The Pozieres Memorial relates to the period of crisis in March and April 1918 when the Allied Fifth Army was driven back by overwhelming numbers across the former Somme battlefields, and the months that followed before the Advance to Victory, which began on 8 August 1918. The Memorial commemorates over 14,000 casualties of the United Kingdom and 300 of the South African Forces who have no known grave and who died on the Somme from 21 March to 7 August 1918.

The Corps and Regiments most largely represented are The Rifle Brigade with over 600 names, The Durham Light Infantry with approximately 600 names, the Machine Gun Corps with over 500, The Manchester Regiment with approximately 500 and The Royal Horse and Royal Field Artillery with over 400 names.

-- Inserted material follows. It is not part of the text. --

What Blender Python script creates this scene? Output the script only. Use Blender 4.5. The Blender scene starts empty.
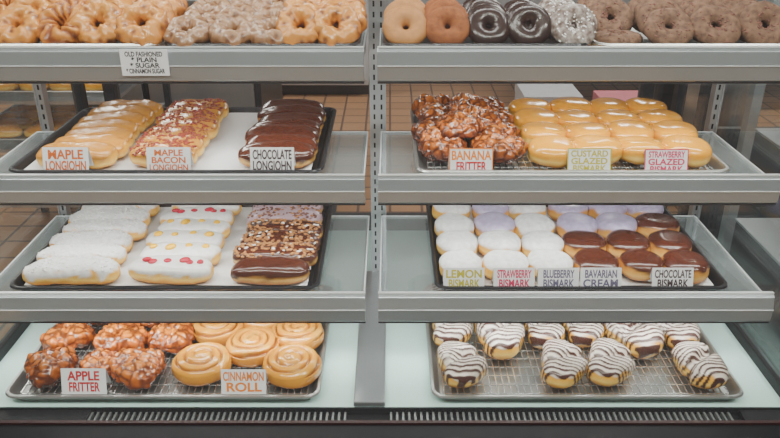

The memorial encloses Pozieres British Cemetery, Plot II of which contains original burials of 1916, 1917 and 1918, carried out by fighting units and field ambulances. The remaining plots were made after the Armistice when graves were brought in from the battlefields immediately surrounding the cemetery, the majority of them of soldiers who died in the Autumn of 1916 during the latter stages of the Battle of the Somme, but a few represent the fighting in August 1918.

There are now 2,758 Commonwealth servicemen buried or commemorated in this cemetery. 1,380 of the burials are unidentified but there are special memorials to 23 casualties known or believed to be buried among them. There is also one German soldier buried here.